The New Kingdom in Ancient Egypt

Around the year 1600 B.C., a semi-autonomous, New Kingdom Theban dynasty under the suzerainty of the Hyksos became determined to drive the Shepherd Kings out of the country and extend its own power.

Ancient Egypt Reaches the Peak of its Power

Ancient Egypt was liberated from the Hyksos and then unified by Pharaoh Ahmose. He was honored by subsequent generations as the founder of a new line, the 18th Dynasty, and as the initiator of a glorious chapter in ancient Egyptian history.

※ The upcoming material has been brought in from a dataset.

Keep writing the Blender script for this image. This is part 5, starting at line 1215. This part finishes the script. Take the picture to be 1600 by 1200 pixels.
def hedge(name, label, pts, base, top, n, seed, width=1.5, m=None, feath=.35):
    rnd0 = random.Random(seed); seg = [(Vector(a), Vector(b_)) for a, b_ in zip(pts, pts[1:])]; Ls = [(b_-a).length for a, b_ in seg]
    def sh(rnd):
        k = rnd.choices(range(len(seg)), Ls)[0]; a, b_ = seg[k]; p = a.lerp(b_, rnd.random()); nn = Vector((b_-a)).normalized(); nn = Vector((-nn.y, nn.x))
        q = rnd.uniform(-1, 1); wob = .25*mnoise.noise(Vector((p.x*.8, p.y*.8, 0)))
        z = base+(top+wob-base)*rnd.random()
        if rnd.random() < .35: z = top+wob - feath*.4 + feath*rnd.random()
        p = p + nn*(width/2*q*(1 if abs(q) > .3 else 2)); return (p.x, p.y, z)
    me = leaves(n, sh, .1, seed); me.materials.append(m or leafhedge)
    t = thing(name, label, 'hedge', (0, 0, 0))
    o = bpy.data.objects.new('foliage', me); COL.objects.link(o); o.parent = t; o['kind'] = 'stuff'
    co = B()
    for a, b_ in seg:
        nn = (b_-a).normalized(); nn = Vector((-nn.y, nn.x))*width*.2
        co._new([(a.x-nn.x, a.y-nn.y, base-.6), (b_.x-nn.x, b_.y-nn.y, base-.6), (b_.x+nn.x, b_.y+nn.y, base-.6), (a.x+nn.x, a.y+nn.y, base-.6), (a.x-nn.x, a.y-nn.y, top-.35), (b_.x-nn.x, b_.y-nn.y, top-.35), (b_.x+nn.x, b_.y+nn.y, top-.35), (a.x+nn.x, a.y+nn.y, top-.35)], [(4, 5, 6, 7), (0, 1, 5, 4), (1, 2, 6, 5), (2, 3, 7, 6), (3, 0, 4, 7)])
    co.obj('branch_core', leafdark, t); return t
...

During the ancient Egypt New Kingdom period, Egypt reached the peak of its power, wealth, and territory. The government was reorganized into a military state with an administration centralized in the hands of the pharaoh and his chief minister.

Through the intensive military campaigns of Pharaoh Thutmose III (1490-1436 B.C.), Palestine, Syria, and the northern Euphrates area in Mesopotamia were brought within the ancient Egypt New Kingdom. This territorial expansion involved Egypt in a complicated system of diplomacy, alliances, and treaties.

After Thutmose III established the empire, succeeding pharaohs of ancient Egypt frequently engaged in warfare to defend the state against the pressures of:
  • Libyans from the west
  • Nubians and Ethiopians from the south
  • Hittites from the east
  • And Philistines from the Aegean-Mediterranean region of the north

The 3rd Intermediate Period

Toward the end of the 20th Dynasty, Egyptian power declined at home and abroad. The ensuing period is the so-called 3rd Intermediate Period. Egypt was once more separated into its natural divisions of Upper Egypt and Lower Egypt.

The pharaoh now ruled from his residence-city in the north, and Memphis remained the hallowed capital where the pharaoh was crowned and his jubilees celebrated. Upper Egypt was governed from Thebes.

During the 21st Dynasty, the pharaohs ruled from Tanis (San al Hajar al Qibliyah), while a virtually autonomous theocracy controlled Thebes. Egyptian control in Nubia and Ethiopia vanished.

The pharaohs of the 22nd and 23rd dynasties were mostly Libyans. Those of the brief 24th Dynasty were Egyptians of the Nile Delta, and those of the 25th were Nubians and Ethiopians.

The 25th dynasty's ventures into Palestine brought about an Assyrian intervention, resulting in the rejection of the Ethiopians and the reestablishment by the Assyrians of Egyptian rulers at Sais (Sa al Hajar), about eighty kilometers southeast of Alexandria on the Rosetta branch of the Nile.